_Required task_. From the first line of the data below, copy each line up to the one containing "R = math.radians", and include that line too.

_Recorded information_.

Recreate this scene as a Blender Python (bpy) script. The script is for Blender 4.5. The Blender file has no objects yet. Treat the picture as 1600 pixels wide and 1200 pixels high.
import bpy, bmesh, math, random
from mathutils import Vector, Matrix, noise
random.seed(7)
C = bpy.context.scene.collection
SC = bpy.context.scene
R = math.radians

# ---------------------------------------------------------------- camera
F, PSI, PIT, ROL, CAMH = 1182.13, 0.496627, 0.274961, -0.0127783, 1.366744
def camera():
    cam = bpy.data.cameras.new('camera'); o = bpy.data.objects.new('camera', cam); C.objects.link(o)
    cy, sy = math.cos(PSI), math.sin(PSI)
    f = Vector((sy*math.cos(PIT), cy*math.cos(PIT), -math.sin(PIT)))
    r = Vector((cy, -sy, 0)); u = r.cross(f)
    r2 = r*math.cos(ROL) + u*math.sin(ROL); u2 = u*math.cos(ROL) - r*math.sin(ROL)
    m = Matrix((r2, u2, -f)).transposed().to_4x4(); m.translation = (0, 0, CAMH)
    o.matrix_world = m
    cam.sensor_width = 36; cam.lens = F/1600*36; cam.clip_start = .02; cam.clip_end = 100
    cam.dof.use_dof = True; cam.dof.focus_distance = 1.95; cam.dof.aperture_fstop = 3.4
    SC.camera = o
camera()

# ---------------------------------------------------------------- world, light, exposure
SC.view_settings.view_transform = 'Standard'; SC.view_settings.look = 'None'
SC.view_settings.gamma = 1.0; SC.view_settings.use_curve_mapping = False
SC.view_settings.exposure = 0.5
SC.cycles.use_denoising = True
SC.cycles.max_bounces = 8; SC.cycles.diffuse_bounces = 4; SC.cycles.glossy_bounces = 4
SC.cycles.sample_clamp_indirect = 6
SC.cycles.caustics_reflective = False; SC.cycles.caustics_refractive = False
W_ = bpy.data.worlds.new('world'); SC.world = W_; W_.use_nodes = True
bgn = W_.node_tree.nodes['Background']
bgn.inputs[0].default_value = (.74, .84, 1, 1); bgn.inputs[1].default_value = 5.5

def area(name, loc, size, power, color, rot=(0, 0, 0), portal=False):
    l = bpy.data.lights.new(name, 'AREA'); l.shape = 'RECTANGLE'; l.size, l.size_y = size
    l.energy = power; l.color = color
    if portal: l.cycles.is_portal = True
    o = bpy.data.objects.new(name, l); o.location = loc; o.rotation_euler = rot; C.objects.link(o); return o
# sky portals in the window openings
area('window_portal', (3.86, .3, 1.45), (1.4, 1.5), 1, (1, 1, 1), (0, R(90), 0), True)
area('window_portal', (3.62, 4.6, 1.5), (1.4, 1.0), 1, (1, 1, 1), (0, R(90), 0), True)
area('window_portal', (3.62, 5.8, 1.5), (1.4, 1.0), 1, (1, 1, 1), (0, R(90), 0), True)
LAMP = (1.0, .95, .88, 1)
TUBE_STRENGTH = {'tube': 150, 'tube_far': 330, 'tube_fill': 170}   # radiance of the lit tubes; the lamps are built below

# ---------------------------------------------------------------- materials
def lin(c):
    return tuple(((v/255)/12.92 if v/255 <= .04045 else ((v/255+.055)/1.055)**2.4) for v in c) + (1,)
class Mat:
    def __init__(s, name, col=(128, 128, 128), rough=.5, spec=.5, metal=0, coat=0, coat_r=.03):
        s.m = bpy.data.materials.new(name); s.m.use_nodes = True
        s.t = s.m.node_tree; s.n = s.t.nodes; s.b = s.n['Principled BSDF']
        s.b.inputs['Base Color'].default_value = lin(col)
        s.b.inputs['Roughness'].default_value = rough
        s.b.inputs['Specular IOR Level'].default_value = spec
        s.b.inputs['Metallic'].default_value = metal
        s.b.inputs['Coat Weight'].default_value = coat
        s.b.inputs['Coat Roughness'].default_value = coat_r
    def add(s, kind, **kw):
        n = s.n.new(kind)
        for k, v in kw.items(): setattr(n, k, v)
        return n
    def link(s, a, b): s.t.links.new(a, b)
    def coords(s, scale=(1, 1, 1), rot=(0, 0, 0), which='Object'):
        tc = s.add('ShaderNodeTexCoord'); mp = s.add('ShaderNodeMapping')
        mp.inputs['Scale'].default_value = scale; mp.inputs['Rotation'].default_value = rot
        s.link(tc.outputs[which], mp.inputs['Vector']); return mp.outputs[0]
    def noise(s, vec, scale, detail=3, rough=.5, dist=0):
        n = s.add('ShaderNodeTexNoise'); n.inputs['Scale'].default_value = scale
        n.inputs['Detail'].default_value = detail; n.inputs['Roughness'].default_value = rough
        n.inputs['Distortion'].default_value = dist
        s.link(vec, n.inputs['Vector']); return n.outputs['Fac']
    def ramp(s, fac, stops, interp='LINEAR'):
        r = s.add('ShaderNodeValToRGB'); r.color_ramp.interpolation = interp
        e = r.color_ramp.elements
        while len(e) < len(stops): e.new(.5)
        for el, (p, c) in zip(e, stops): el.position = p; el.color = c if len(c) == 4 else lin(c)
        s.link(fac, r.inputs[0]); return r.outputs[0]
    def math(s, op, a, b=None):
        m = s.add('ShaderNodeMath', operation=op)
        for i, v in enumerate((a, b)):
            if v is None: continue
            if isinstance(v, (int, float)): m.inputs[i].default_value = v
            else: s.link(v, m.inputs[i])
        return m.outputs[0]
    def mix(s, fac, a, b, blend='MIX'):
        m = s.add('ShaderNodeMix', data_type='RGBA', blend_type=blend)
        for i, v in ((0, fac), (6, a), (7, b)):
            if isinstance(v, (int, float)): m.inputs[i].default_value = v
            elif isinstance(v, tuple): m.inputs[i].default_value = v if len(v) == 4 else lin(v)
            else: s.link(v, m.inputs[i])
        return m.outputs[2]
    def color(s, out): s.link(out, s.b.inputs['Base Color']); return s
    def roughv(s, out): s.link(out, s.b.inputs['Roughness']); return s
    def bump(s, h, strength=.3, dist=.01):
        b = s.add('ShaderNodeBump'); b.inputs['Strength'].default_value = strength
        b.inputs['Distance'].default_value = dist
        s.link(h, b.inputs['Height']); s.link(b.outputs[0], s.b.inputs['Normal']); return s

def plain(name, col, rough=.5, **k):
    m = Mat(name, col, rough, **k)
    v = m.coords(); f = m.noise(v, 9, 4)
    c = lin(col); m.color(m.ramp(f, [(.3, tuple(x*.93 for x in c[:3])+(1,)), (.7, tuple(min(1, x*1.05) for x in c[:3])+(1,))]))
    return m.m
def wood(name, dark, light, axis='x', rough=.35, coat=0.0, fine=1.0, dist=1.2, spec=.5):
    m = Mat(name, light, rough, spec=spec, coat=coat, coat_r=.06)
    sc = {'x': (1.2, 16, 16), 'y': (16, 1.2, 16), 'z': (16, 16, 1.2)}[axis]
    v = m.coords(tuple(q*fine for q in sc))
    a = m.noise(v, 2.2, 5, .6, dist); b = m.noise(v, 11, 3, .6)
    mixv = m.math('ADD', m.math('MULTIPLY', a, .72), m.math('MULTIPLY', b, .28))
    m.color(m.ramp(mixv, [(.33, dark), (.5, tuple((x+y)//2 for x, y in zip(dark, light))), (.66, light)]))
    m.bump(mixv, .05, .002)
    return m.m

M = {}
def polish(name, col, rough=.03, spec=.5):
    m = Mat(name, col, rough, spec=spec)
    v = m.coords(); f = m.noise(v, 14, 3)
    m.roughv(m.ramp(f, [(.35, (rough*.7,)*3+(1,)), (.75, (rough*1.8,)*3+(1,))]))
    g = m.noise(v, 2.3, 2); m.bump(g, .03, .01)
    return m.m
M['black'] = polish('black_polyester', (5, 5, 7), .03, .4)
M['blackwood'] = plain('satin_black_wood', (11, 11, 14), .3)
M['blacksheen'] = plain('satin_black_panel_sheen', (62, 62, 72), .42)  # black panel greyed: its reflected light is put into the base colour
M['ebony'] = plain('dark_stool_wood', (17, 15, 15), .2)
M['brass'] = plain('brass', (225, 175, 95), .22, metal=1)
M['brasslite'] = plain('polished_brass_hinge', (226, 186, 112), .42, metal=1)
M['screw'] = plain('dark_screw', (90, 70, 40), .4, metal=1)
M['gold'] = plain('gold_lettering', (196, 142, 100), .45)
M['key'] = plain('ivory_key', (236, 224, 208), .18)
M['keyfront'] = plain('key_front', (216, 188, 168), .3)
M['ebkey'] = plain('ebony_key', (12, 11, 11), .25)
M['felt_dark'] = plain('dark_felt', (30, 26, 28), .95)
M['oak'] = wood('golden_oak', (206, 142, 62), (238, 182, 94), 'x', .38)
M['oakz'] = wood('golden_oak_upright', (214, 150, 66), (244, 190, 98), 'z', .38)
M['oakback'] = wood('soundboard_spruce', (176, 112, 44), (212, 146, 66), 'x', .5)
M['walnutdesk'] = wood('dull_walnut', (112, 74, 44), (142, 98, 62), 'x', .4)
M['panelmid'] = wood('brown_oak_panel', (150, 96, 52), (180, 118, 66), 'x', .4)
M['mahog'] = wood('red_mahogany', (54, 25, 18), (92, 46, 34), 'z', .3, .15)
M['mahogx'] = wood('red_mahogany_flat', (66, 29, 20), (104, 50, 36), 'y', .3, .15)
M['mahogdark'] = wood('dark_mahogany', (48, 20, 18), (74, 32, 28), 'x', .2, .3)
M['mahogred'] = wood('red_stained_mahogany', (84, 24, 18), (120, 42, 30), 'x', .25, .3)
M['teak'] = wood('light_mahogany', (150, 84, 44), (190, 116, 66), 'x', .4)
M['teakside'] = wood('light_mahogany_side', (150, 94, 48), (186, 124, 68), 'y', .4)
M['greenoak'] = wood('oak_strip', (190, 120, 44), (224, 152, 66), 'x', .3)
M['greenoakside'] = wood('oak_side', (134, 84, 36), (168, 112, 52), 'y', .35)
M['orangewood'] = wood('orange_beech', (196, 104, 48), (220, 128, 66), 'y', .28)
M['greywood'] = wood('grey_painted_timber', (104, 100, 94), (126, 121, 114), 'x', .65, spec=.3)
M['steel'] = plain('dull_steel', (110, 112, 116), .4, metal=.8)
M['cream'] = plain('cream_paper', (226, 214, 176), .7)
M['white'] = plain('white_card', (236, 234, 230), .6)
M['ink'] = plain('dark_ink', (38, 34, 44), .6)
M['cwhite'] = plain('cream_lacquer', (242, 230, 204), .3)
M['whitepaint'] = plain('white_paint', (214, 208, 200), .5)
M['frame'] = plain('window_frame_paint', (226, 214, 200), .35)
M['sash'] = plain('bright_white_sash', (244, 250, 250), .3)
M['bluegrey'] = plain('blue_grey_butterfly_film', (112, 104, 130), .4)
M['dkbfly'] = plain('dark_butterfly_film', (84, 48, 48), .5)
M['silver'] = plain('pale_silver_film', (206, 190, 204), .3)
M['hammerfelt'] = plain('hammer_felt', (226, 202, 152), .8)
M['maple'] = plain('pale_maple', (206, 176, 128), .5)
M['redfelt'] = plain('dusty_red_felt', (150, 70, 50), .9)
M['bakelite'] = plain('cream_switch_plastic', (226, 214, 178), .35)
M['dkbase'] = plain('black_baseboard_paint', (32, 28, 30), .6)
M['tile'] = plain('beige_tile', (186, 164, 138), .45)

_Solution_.
Recreate this scene as a Blender Python (bpy) script. The script is for Blender 4.5. The Blender file has no objects yet. Treat the picture as 1600 pixels wide and 1200 pixels high.
import bpy, bmesh, math, random
from mathutils import Vector, Matrix, noise
random.seed(7)
C = bpy.context.scene.collection
SC = bpy.context.scene
R = math.radians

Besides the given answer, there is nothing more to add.